Durch die gegenüber Tichu wesentlich komplizierteren ablegbaren Kartenkombinationen ist die Bewertung der eigenen Kartenhand deutlich erschwert worden. Walter schaffte letzte Woche – in einer etwas anderen Spielerzusammensetzung – spielend einen Kantersieg von 250 Siegpunkten gegenüber plus und minus 40 Punkten seiner Konkurrenten, diesmal landete er weit abgeschlagen auf dem letzten Platz. Die „Bomben“ seiner Mitspieler ließen alle seine Träume platzen, auch wenn die Bomben in Chimera „Fallen“ heißen.
Moritz: „Die komplexen Kartenkombinationen kommen leider nur einmal zu Beginn eines Durchgangs zum Tragen. Hier muss sehr viel geplant werden. Hinterher spielt jeder ohne viel zu denken seine geplanten Kombinationen ab; höchst selten ordnet er sie anhand des Spielverlaufes spontan um.“ Fazit: Denken und Planen in Chimera gegenüber Spielen und Reagieren in Tichy. Das wird selbst am Westpark nicht honoriert.

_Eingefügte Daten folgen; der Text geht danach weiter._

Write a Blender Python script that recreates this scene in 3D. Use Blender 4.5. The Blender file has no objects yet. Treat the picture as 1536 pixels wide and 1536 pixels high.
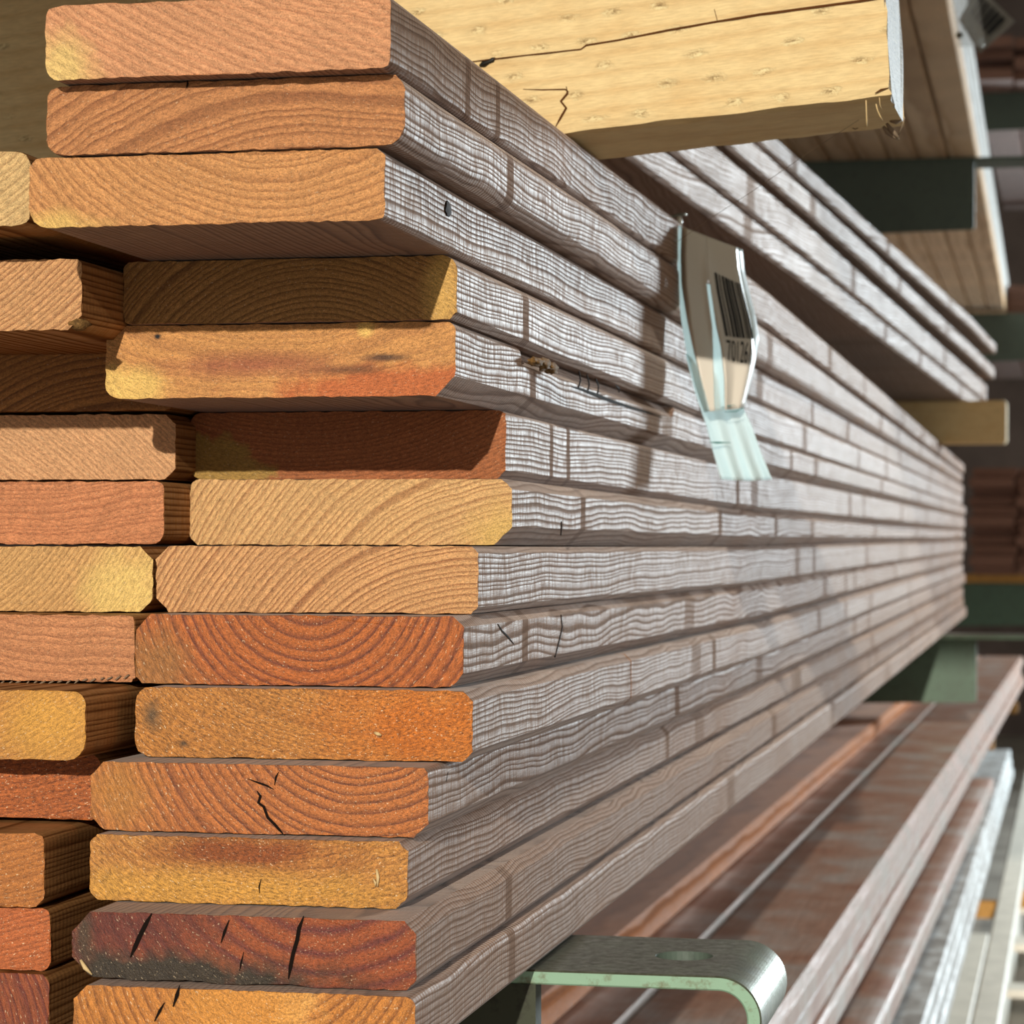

WPG-Wertung: Aaron: 6 ([letzte Woche, für Tichu: 5], „es ist kein schlechtes Spiel, aber nicht mein Fall“), Günther: 9 ([für Tichu: 10], ich bin halt ein Tichu-Freak), Moritz: 6 ([noch keine Tichu-Wertung!], „I like it“ – tönte es immer wieder, wenn er eine überraschend gute Kartenkombination ausspielen konnte, „das Bietsystem um den Alleinspieler ist OK, aber das Rad wurde hiermit nicht neu erfunden.“), Walter: 7 ([für Tichu: 9], es ist ein gutes Spiel, aber in der Herausforderung, mit einer zufälligen Kartenhand zurecht zu kommen, noch lange kein Skat.)